Si te vas, déjame una lana empezó como un largometraje que nuestros incipientes conocimientos de producción no podrían haber terminado como se proyectaba originalmente. Tuvimos que deshacernos de muchas ideas antes de poder llegar al primer día de llamado. Lo mismo con otros proyectos que se transformaron o que, de plano, simplemente no pasaron del papel por que, bien vistos, no eran más que caprichos que no podíamos permitirnos.
Así la paradoja, ser terco y seguir adelante con tus ideas es una característica necesaria para aquellos que van en el camino de eso que les interesa, que los motiva, que los apasiona; esto es indiscutible. Pero esa terquedad debe ser honesta para tener en claro por qué vamos en ese camino, y flexible para poder sobrevivir a las eternamente cambiantes circunstancias que nos rodean.

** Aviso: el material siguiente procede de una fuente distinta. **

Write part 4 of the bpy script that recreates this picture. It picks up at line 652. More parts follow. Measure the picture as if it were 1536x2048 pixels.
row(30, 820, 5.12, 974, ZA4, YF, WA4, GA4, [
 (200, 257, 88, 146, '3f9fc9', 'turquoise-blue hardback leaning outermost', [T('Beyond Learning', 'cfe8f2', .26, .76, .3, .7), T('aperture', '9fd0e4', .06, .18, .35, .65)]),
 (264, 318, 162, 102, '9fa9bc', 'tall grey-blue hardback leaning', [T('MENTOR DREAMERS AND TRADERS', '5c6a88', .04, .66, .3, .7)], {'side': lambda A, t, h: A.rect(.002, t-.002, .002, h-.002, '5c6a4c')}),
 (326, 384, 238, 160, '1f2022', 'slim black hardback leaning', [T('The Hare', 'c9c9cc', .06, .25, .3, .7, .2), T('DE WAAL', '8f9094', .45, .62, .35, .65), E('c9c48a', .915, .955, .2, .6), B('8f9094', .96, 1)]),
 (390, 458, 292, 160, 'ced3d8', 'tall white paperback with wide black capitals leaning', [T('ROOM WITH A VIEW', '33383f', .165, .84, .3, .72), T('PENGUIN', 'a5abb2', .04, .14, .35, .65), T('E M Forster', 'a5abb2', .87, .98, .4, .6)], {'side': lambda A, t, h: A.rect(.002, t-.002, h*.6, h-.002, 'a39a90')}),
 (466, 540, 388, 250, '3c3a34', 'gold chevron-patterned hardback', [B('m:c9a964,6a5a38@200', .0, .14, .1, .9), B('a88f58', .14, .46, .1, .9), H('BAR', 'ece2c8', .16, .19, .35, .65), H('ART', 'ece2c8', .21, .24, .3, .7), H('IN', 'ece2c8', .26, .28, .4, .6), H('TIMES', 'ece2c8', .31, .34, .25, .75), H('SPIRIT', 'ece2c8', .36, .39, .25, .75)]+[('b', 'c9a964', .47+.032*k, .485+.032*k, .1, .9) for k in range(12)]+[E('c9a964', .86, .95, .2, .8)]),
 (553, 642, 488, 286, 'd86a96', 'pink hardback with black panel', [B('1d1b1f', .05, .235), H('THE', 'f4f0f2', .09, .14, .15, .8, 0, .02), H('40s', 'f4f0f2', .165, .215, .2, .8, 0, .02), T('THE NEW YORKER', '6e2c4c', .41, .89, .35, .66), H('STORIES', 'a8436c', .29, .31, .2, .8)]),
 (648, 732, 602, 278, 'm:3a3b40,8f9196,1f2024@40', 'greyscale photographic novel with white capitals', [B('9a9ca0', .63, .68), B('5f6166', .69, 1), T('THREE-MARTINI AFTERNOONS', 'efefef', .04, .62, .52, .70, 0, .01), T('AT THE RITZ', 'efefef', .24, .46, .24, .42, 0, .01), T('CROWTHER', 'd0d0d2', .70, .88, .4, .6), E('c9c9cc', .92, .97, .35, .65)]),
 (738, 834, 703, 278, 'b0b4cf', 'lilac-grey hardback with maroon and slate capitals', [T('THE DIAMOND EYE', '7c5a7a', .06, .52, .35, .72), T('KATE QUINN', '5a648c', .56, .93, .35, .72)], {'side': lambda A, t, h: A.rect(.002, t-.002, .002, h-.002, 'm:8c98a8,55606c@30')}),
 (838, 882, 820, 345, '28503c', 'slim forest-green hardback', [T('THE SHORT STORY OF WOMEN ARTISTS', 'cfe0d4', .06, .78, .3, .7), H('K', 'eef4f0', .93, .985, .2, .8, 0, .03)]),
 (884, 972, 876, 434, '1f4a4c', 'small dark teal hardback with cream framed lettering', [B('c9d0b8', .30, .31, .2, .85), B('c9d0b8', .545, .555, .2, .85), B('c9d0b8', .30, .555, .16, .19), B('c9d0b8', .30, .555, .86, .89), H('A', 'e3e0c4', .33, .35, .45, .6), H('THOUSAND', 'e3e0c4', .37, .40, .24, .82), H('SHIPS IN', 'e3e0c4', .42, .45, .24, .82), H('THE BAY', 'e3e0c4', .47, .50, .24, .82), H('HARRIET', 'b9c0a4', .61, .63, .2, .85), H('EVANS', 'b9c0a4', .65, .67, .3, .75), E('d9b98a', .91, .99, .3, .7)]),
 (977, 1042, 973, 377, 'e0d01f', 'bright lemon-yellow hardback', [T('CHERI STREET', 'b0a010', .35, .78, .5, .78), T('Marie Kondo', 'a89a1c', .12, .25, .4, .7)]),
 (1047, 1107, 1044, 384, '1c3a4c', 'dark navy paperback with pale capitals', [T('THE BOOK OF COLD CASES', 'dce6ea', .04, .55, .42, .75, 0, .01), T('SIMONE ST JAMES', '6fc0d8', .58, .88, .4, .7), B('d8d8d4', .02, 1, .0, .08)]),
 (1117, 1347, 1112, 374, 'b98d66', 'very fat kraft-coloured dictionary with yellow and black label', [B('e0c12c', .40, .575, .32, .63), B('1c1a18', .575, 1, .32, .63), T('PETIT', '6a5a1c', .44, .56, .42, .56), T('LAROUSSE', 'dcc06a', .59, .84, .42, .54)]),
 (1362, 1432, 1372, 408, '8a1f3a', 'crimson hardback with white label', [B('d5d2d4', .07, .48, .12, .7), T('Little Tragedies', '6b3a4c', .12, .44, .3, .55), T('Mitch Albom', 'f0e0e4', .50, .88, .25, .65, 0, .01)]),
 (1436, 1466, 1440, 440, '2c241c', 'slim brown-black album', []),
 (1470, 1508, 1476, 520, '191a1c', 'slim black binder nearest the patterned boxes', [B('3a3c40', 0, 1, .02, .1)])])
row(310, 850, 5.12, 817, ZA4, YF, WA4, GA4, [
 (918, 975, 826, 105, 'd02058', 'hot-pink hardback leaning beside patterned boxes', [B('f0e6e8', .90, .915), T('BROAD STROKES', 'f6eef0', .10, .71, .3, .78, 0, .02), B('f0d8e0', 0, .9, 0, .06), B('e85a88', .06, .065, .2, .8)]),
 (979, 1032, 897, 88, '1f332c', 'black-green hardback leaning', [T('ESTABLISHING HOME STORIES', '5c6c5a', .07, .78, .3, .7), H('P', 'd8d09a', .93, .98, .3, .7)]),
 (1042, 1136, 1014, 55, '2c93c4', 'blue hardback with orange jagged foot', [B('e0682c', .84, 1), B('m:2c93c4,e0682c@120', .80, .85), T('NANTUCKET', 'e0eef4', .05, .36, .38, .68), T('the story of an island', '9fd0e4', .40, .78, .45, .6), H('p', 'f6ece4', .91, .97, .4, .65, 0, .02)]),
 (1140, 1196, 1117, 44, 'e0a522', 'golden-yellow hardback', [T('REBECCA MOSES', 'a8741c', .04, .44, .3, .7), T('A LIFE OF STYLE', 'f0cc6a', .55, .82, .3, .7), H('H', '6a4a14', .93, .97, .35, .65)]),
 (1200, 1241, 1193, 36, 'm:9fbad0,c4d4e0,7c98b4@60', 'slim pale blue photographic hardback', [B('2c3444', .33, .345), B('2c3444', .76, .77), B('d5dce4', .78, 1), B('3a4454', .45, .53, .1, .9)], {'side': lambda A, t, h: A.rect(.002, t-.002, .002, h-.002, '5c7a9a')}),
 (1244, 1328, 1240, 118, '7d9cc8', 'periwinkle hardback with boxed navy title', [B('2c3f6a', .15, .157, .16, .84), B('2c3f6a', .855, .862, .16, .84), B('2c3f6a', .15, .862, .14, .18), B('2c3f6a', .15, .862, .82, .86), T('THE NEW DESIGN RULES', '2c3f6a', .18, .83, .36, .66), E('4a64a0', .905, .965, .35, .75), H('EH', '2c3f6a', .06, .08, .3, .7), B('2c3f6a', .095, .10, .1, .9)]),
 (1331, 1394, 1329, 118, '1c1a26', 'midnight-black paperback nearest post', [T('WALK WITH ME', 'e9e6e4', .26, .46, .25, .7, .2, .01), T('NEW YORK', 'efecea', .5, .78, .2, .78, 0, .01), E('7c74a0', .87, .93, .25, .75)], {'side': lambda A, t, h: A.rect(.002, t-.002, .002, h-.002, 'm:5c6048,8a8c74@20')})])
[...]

A todos nos llega el momento de preguntarnos cual es el sentido de todo esto. Cuando esten ahí, en ese momento en que les asalta le pregunta cuando deben seguir trabajando a pesar de anhelar rendirse al descanso o a la lagrima, cambien la pregunta y piensen en por qué es importante eso en lo que invierten tanto tiempo. Ojalá que encuentren respuestas, y estas los llenen. Ojalá que si, y que los proyectos fluyan; por que cuando uno sabe por que es importante seguir, ajustar, o dejar de producir, entonces las decisiones son más fáciles de tomar. Soltar no significa rendirse a la tragedia, si no darse a uno mismo un margen de maniobra para llegar a donde queremos ir. Hay que aferrarse a aquello en lo que uno cree, pero debes creerlo de veras. Aquel que no se sabe ateo no encuentra nunca sentido alguno a su peregrinaje.